A long drive to a hotel at the small oasis town of Farafra, where we had lunch, showed us how powerful the wind can be in raising a dust storm. Every surface at the hotel was dusted in white sand and it must be a nightmare to be the cleaners there. We were rather concerned because we were waiting for the safari jeeps to take us out to the White Desert, where we were to spend the night. Luckily the wind dropped enough to stop blowing sand in our faces, but the air was icy.
Before we left the town, we stopped to look at the museum and garden that had been set up by a local artist, Badr Abd El Moghny, who grew up at the Farafra Oasis. His work is very organic, with sculptures in stone, ceramic and wood. Each room had a theme – the room of games with paintings and sculptures of village life, the room of desperation, the room of anger and some others. Some of his paintings have thick paint made from different coloured ground stones found in the desert. Each powdered stone was stored in a ceramic bottle with a sculptured figure as its lid. Unfortunately the artist was not at home so we were shown around by a friend.

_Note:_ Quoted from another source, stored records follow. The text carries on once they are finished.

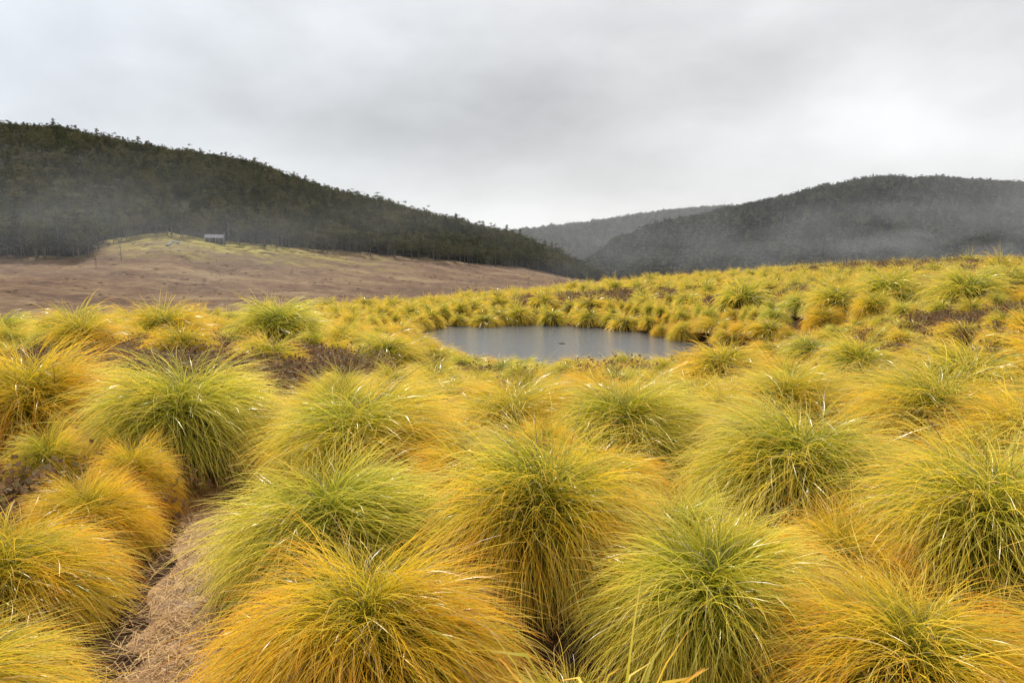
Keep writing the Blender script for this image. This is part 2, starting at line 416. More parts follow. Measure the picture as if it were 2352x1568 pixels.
MAIN = [(-3.95,5.45,1.45,1.25,.75),(-2.65,5.3,1.4,1.2,.0),(-2.38,3.75,.72,.8,.98),(-2.32,2.95,.95,.9,.75),(-1.96,2.1,.85,.85,.6),
 (-.92,3.4,1.15,1.0,.25),(-1.12,4.9,1.4,1.05,.4),(.05,3.4,1.15,1.2,.4),(-.58,2.4,1.05,.9,.95),(.14,1.95,.6,.75,.8),
 (0,6.1,1.4,.9,.65),(.95,5.6,1.4,.95,.1),(1.7,4.1,1.4,1.0,.35),(.84,2.7,1.0,.95,.3),(1.40,2.2,.95,.88,.9),(2.2,3.05,1.15,1.2,.5),
 (2.7,6.3,1.4,.9,.65),(3.3,5.3,1.4,1.0,.5),(-.38,4.95,.85,.8,.6),(.5,4.35,.95,.85,.7),(.85,3.45,.75,.8,.2),(1.62,3.1,.75,.8,.85),(3.5,4.5,1.2,.95,.7),
 (-3.3,2.9,1.2,1,.6),(-2.9,1.8,1.1,.9,.6),(2.05,2.05,.9,.85,.7),(2.9,2.2,1.1,1.,.4),(3.3,3.5,1.2,1,.4),(2.5,4.3,.9,.8,.75),(-.6,1.4,.7,.7,.6),(.8,1.35,.7,.7,.5),(-2.4,1.0,1.0,.9,.6),(1.9,.9,1.0,.9,.5),
 (-4.6,4.4,1.1,.9,.6),(-4.1,3.6,1.0,.8,.6),(-1.6,6.3,1.2,.85,.5),(-.75,6.9,1.2,.85,.75),(1.85,6.9,1.1,.85,.8),(1.9,5.2,1.0,.85,.6),(1.0,7.1,1.1,.85,.9),(.1,7.4,1.1,.8,.4)]
MAIN += [(-8.6,13.4,1.6,1.25,.6),(-7.0,13.6,1.6,1.25,.85),(-4.9,14.0,1.9,1.3,.2),(-2.2,11.6,1.3,1.0,.55),(-1.4,12.2,1.0,.8,.6),(-2.9,13.2,1.2,.9,.75),(7.6,16.6,1.05,.95,.98),(8.3,17.4,1.6,1.2,.2),(9.4,17.0,1.8,1.3,.1),(7.3,21.4,1.9,1.3,.1),(9.9,15.0,1.8,1.25,.3),(11.3,15.6,1.8,1.2,.3),(12.6,14.2,1.8,1.3,.3)]
pts = [list(m) for m in MAIN]
per = []
for a in range(len(POND)):
    p, q = POND[a], POND[(a+1) % len(POND)]
    L = np.linalg.norm(q-p); m = max(1, int(L/.45))
    e = (q-p)/L; nrm = np.array([-e[1], e[0]])
    for u in range(m):
        c = p+e*L*(u+.5+rng.uniform(-.45, .45))/m
        for sgn in (1, -1):
            c2 = c+nrm*sgn*rng.uniform(.02, .8)
            if poly_sd(c2[0:1], c2[1:2], POND)[0] > .0: per.append(c2)
for c in per:
    dia = rng.uniform(.6, 1.3)
    if all(math.hypot(c[0]-p[0], c[1]-p[1]) > .2+.36*dia for p in pts):
        near_bank = c[1] < 15.2
        pts.append([c[0], c[1], dia, .62 if near_bank else rng.uniform(.7, 1.1), rng.uniform(.8, 1.0) if c[1] > 16 or c[0] > 4.2 else rng.uniform(.4, .95)])
PX = np.array([p[0] for p in pts]); PY = np.array([p[1] for p in pts]); PR = np.array([p[2]*.5 for p in pts])
N_TRY = 60000
cr = np.sqrt(rng.uniform(1.0, 78**2, N_TRY))
cb = rng.uniform(-58, 58, N_TRY)
cr[:20000] = np.sqrt(rng.uniform(1, 24**2, 20000))
cr[:4000] = np.sqrt(rng.uniform(1, 8**2, 4000))
maxr = np.interp(cb, [-60, -37, -13, 1, 15, 28, 60], [40, 42, 48, 60, 70, 78, 78])
for r0, b0, mr in zip(cr, cb, maxr):
    if r0 > mr or r0 < 1.2: continue
    x = r0*math.sin(R(b0)); y = r0*math.cos(R(b0))
    u = rng.uniform()
    dia = rng.uniform(.5, .85) if u < .5 else (rng.uniform(.85, 1.2) if u < .85 else rng.uniform(1.2, 1.6))
    rad = dia*.5
    d = np.hypot(PX-x, PY-y)
    if (d < (PR+rad)*(.84 if r0 < 8 else .90)).any(): continue
    xa = np.array([x]); ya = np.array([y])
    if in_patch(xa, ya, .3 if y < 15 else 0)[0] and rng.uniform() < (.995 if y < 15 else .88): continue
    sd_ = poly_sd(xa, ya, POND)[0]
    if sd_ < .3: continue
    if path_d(xa, ya)[0] < .16+rad*.8: continue
    tint = float(np.clip(.55+.5*wav(xa, ya, 9, 2)[0]+rng.normal(0, .32), 0, 1))
    hf = rng.uniform(.85, 1.3)
    if 8.5 < y < 15 and -2.8 < x < 7.4: hf *= .62
    if 5.8 < y < 9 and x < -1.9: hf *= .5
    pts.append([x, y, dia, hf, tint])
    PX = np.append(PX, x); PY = np.append(PY, y); PR = np.append(PR, rad)
pts = np.array(pts)
pr = np.hypot(pts[:, 0], pts[:, 1]); inview = (np.abs(pts[:, 0]) < (pts[:, 1]+.3)*.79+.5) & (pts[:, 1] > 1.5)
order = np.argsort(np.where(inview, pr, pr+1000))
zt = ground_z(pts[:, 0], pts[:, 1])
ind = order[:300]; rest = order[300:]
rest = rest[~((~inview[rest]) & (pr[rest] > 45))]
far_src = {}
NIN = 300
for k, idn in enumerate(ind):
    x, y, dia, hf, tint = pts[idn]
    last = k >= NIN-5
    me = T_NEAR[(k*5) % 8] if pr[idn] < 7.5 else (T_FAR[k % 5] if last else T_MID[k % 6])
    o = add_obj("grass_tussock", me, (x, y, zt[idn]-.02))
    s = dia/1.17
    o.scale = (s*1.02, s*rng.uniform(.85, 1.12), (.55*s+.45)*hf*1.08)
    o.rotation_euler = (rng.normal(0, .08), rng.normal(.05, .08), rng.uniform(-.7, .7))
    o.color = (tint, tint, tint, 1)
    size = "large" if dia > 1.25 else ("small" if dia < .95 else "rounded")
    hue = "orange-tipped" if tint > .7 else ("lime-green" if tint < .3 else "golden-yellow")
    o["label"] = f"{size} {hue} grass tussock with drooping blades on the moor"
    if poly_sd(np.array([x]), np.array([y]), POND)[0] < .7: o["label"] = f"{size} {hue} grass tussock on the pond bank"
    o["category"] = "grass tussock"; o["group"] = "grass tussocks covering the moor"
    if last and me.name not in far_src: far_src[me.name] = o
srcs = list(far_src.values())
m = len(rest)
s = pts[rest, 2]/1.18
o = scatter("tussock_grassland", np.stack([pts[rest, 0], pts[rest, 1], zt[rest]-.03], -1), rng.uniform(-.8, .8, m),
        np.stack([s, s, (.55*s+.45)*pts[rest, 3]*1.18], -1), rng.integers(0, len(srcs), m), srcs,
        label="golden grass tussocks spreading over the moor", category="grass")
o.color = (.6, .6, .6, 1)

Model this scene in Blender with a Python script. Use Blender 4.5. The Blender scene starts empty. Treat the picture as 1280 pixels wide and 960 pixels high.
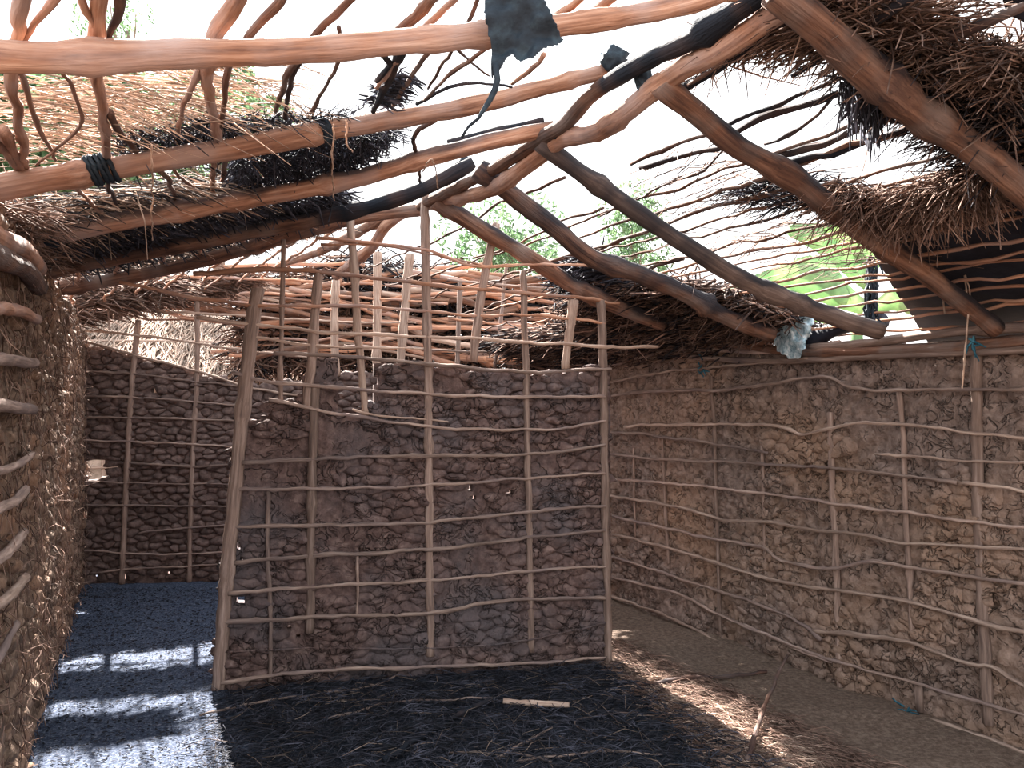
import bpy, math, random
import numpy as np
from mathutils import Vector, Matrix, noise
R = random.Random(7)
C = bpy.context.scene.collection
# ---------------------------------------------------------------- camera
CAM = Vector((0, 0, 1.5)); F = 1000.0; PITCH = math.atan(25/1000)
cd = bpy.data.cameras.new('camera'); cam = bpy.data.objects.new('camera', cd); C.objects.link(cam)
cam.location = CAM; cam.rotation_euler = (math.pi/2 + PITCH, 0, 0)
cd.sensor_width = 36; cd.lens = 36*F/1280; cd.clip_end = 300; cd.clip_start = 0.05
bpy.context.scene.camera = cam
# ---------------------------------------------------------------- sky and sun
w = bpy.data.worlds.new('world'); bpy.context.scene.world = w; w.use_nodes = True
nt = w.node_tree; nt.nodes.clear()
wo = nt.nodes.new('ShaderNodeOutputWorld'); bg = nt.nodes.new('ShaderNodeBackground')
tc = nt.nodes.new('ShaderNodeTexCoord'); sx = nt.nodes.new('ShaderNodeSeparateXYZ'); cr = nt.nodes.new('ShaderNodeValToRGB')
cr.color_ramp.elements[0].position = 0.0; cr.color_ramp.elements[0].color = (1.0, 0.97, 0.95, 1)
cr.color_ramp.elements[1].position = 0.9; cr.color_ramp.elements[1].color = (0.80, 0.90, 1.0, 1)
nt.links.new(tc.outputs['Generated'], sx.inputs[0]); nt.links.new(sx.outputs['Z'], cr.inputs[0])
nt.links.new(cr.outputs[0], bg.inputs[0]); bg.inputs[1].default_value = 1.7; nt.links.new(bg.outputs[0], wo.inputs[0])
sd = bpy.data.lights.new('sun', 'SUN'); sun = bpy.data.objects.new('sun', sd); C.objects.link(sun)
sd.energy = 30; sd.angle = math.radians(0.6); sd.color = (1.0, 0.95, 0.88)
SUN_EL = math.radians(43)
sun.rotation_euler = Vector((0.37, -0.93, -math.tan(SUN_EL))).to_track_quat('-Z', 'Y').to_euler()
sun.location = (-4, 10, 9)
vs = bpy.context.scene.view_settings
vs.view_transform = 'Standard'; vs.look = 'None'; vs.exposure = 0.75; vs.gamma = 1.0; vs.use_curve_mapping = False

# ---------------------------------------------------------------- helpers
fw = Vector((0, math.cos(PITCH), math.sin(PITCH))); up = Vector((0, -math.sin(PITCH), math.cos(PITCH)))
def ray(px, py): return fw + Vector((1, 0, 0))*((px-640)/F) + up*((480-py)/F)
def at(px, py, Y):                       # point of the place that stands at depth Y
    r = ray(px, py); return CAM + r*(Y/r.y)
def onplane(px, py, P, N):
    r = ray(px, py); return CAM + r*((P-CAM).dot(N)/r.dot(N))
class G:
    def __init__(s): s.v = []; s.f = []; s.a = []; s.c = []; s.r = []
    def add(s, v, f, a=None, c=None, r=None):
        o = len(s.v); s.v += v; s.f += [tuple(i+o for i in q) for q in f]
        s.a += a if a else [tuple(p) for p in v]
        s.c += c if c else [0.0]*len(v)
        s.r += r if r else [R.random()]*len(v)
def loc_of(p): return Vector((0, 0, 0)) if p is None else loc_of(p.parent) + p.location
def build(name, g, m, parent=None, smooth=True, origin=None):
    pts = np.array([tuple(p) for p in g.v], dtype=float)
    if origin is None: c = pts.mean(axis=0)
    else: c = np.array(tuple(origin))
    me = bpy.data.meshes.new(name); me.from_pydata((pts-c).tolist(), [], g.f)
    at_ = me.attributes.new('wv', 'FLOAT_VECTOR', 'POINT'); at_.data.foreach_set('vector', np.array([tuple(x) for x in g.a], dtype=np.float32).ravel())
    a2 = me.attributes.new('char', 'FLOAT', 'POINT'); a2.data.foreach_set('value', np.array(g.c, dtype=np.float32))
    a3 = me.attributes.new('rnd', 'FLOAT', 'POINT'); a3.data.foreach_set('value', np.array(g.r, dtype=np.float32))
    if smooth: me.polygons.foreach_set('use_smooth', [True]*len(me.polygons))
    me.materials.append(m); me.update()
    o = bpy.data.objects.new(name, me); C.objects.link(o)
    o.parent = parent; o.location = Vector(c) - loc_of(parent)
    return o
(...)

We piled into the jeeps again for what we had anticipated to be a highlight of the tour and for many of us, the reason this tour had been selected over others. Egypt has many different deserts – the one between Cairo and Dahab had been uninspiring, colourless and rubbly, with a lot of gravel and rocks, and stark mountains with only very occasionally sweeps of sand.
We had an anxious moment when our driver left it to the last minute to stop for these camels to cross the road just before we reached Farafra Oasis.